Die deutsche Bauwirtschaft hat bereits profitiert, und zwar von den fünf Milliarden Euro, die in Stadien und deren Verkehrsanbindung verbaut wurden. Die Tourismuswirtschaft freut sich über eine Million ausländischer WM-Gäste und jene Deutschen, die von weit her zu einem Spiel anreisen und wenigstens einmal übernachten.
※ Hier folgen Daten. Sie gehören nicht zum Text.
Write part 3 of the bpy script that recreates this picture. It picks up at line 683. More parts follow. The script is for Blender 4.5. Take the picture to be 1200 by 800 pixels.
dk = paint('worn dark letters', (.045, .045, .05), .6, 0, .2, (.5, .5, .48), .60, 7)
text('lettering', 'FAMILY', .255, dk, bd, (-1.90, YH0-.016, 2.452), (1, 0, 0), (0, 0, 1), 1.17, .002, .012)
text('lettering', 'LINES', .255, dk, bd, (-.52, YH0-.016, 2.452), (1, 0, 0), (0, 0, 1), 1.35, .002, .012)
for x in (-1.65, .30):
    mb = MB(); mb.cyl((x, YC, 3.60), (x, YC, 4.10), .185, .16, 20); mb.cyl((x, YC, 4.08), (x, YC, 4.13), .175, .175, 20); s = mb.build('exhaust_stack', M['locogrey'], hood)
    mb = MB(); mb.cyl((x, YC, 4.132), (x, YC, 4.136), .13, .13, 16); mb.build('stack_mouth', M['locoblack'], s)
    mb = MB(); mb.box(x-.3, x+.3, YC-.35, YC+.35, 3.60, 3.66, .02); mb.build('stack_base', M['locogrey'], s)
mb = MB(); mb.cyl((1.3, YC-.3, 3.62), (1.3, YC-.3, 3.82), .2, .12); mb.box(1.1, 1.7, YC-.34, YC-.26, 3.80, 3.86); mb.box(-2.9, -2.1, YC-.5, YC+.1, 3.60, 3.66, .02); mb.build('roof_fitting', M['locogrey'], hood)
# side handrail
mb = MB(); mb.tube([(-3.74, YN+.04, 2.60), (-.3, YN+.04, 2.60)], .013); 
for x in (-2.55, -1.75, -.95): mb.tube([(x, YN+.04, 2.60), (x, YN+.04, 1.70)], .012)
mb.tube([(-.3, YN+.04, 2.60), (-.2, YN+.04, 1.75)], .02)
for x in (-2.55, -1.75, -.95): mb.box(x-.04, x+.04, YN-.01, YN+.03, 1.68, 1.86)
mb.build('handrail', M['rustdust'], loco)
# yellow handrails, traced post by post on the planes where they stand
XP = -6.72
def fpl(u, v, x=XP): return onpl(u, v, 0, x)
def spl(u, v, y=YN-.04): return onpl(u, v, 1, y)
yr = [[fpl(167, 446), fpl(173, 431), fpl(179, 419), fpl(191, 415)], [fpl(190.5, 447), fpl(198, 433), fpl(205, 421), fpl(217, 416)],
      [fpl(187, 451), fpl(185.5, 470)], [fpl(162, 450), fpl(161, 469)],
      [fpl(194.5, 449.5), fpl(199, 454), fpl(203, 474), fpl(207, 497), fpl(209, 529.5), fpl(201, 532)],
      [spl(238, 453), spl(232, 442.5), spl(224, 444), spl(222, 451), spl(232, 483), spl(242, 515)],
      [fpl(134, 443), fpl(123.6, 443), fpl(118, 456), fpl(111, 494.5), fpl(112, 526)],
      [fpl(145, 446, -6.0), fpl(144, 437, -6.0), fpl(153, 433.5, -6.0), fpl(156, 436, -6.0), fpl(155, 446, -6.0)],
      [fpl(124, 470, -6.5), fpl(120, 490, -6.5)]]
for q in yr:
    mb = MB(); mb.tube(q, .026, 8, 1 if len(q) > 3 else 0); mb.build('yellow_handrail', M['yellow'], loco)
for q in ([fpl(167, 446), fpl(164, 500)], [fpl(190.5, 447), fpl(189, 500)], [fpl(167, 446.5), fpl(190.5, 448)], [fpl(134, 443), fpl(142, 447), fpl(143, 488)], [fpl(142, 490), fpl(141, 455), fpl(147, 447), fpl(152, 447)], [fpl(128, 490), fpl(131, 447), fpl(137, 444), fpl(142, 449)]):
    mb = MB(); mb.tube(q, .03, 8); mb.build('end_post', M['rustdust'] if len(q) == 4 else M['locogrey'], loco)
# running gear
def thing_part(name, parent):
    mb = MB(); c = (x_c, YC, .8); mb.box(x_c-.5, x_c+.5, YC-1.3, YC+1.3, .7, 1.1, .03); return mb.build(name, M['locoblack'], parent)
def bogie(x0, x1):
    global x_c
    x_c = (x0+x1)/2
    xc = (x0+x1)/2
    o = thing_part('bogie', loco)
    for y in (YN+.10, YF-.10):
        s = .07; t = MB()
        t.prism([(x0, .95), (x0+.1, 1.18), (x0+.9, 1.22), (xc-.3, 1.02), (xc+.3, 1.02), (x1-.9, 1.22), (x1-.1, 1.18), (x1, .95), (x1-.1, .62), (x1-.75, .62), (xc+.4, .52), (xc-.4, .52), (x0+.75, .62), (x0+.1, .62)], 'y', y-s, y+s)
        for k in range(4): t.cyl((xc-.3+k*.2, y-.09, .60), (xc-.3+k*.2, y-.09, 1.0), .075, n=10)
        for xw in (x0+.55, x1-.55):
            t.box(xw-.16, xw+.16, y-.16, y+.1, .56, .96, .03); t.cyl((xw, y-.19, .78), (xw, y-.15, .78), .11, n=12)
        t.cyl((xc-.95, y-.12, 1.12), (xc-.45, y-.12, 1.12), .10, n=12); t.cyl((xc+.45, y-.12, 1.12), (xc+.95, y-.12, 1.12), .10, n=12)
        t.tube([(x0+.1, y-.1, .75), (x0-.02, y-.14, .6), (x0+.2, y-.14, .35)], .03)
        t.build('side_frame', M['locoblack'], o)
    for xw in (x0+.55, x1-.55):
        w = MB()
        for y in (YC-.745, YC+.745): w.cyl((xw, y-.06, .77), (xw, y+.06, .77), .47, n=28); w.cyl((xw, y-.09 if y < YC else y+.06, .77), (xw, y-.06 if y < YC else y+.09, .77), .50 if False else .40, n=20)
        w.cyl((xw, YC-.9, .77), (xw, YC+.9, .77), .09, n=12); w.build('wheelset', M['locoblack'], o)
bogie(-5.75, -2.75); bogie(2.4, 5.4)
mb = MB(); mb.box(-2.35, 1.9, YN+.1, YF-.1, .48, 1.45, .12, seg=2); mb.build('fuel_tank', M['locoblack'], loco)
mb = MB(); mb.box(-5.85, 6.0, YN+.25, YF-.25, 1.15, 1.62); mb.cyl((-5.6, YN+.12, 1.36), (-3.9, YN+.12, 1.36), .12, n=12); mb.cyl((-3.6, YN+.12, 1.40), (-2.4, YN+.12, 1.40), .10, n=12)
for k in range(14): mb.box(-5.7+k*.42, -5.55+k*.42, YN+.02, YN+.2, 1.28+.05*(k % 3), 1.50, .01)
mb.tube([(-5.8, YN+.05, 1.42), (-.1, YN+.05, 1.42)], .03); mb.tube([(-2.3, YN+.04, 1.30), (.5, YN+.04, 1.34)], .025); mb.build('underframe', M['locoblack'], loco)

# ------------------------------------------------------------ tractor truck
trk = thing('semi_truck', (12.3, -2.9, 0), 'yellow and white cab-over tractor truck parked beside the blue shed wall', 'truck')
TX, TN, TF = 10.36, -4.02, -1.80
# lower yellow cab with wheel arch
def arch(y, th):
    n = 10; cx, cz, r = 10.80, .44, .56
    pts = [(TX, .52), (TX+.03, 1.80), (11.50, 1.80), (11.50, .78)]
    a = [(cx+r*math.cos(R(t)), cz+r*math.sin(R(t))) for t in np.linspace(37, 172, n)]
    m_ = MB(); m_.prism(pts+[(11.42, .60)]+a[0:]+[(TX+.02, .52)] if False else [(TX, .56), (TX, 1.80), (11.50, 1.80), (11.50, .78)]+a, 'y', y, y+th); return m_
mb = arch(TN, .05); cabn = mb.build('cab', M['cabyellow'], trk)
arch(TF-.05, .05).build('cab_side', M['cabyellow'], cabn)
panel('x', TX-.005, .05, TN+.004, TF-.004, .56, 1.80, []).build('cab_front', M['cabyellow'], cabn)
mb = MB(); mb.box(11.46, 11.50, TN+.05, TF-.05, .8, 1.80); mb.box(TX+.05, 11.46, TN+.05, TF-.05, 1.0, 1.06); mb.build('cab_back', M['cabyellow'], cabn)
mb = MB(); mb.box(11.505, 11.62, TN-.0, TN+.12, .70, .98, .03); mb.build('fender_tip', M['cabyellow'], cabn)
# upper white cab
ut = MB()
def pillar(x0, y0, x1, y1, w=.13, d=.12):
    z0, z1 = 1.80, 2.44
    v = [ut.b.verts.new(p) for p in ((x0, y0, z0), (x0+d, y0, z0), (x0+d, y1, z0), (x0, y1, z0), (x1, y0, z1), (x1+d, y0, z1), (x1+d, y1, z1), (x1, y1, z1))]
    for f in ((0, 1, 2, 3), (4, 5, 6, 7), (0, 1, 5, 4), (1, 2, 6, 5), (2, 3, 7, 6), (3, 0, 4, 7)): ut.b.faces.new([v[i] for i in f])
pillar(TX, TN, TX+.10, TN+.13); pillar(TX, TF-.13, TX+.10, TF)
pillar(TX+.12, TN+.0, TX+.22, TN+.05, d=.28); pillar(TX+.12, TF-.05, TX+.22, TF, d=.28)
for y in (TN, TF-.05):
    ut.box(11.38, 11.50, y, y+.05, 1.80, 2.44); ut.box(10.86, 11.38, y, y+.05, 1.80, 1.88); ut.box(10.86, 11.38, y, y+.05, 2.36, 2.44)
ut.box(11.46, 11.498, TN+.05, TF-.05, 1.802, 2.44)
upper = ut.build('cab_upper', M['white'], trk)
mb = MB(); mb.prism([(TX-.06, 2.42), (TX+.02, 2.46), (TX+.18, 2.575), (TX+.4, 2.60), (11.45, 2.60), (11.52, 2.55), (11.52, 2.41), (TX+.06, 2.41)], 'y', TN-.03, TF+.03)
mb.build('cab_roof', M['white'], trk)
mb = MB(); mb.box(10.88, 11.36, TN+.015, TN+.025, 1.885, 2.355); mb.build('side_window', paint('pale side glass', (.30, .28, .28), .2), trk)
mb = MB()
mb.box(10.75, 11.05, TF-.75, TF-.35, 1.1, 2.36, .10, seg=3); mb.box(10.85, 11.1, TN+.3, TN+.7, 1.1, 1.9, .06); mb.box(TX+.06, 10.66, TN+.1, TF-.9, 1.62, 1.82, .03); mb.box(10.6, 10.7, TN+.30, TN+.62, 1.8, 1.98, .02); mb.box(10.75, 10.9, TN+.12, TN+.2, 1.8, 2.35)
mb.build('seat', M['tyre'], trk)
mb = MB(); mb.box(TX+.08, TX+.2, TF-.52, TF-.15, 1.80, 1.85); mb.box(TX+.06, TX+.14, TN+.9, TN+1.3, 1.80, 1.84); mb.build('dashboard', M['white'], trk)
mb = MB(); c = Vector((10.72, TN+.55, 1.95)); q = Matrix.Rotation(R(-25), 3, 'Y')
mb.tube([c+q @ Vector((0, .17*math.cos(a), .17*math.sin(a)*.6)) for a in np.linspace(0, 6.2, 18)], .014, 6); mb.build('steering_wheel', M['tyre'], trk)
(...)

Profitieren werden auch Sicherheitsdienste, Transport- und Verkehrsunternehmen.

Besonders hohe Erwartungen haben jene drei deutschen Konzerne, die neben zwölf ausländischen Hauptsponsoren die WM als Werbeplattform nutzen dürfen: Die Sportartikelfirma Adidas, die Reifensparte von Continental und die Deutsche Telekom. Die Postbank, die zumindest als einer von sechs nationalen Förderern der WM mit im Sponsorenboot sitzt, hat mit die höchste volkswirtschaftliche WM-Prognose abgegeben.

Chefvolkswirt Marco Bargel glaubt an einen Wachstumsimpuls von 0,5 Prozentpunkten, davon allein in diesem Jahr 0,3. Rund sechs Milliarden Euro zusätzlich würden durch das Fußballfest in die Volkswirtschaft fließen. Bargels größter Gegenspieler Markus Kurscheidt, Sportökonom der Ruhr-Universität Bochum, beziffert den WM-Effekt auf maximal 1,5 Milliarden Euro, verteilt auf zehn Jahre - also "verschwindend gering". Auch sein Bremer Kollege Rudolf Hickel warnt, es werde weder einen Konjunkturaufschwung, noch weniger Arbeitslosigkeit geben. Norbert Walter, Chefvolkswirt der Deutschen Bank, bezieht eine optimistische Mittelposition. Im Bezug auf eine Kosten-Nutzen-Analyse, die den WM-Effekt auf 3,5 Milliarden Euro beziffert, schrieb Walter in der Börsen-Zeitung: "Deutschland wird deutlich stärker profitieren, denn die WM ist für Deutschland vor allem eines: eine Marketingaktion ohnegleichen."

Angesichts von addierten 30 Milliarden TV-Zuschauern weltweit böte die WM eine perfekte Werbebühne für den Standort Deutschland. Vorausgesetzt, es gibt keine Zwischenfälle mit Hooligans, Terroristen und Rechtsradikalen. Wenn dann noch Siege der deutschen Kicker dazukämen, könnte ein alter Begriff positiv wiederbelebt werden: Made in Germany.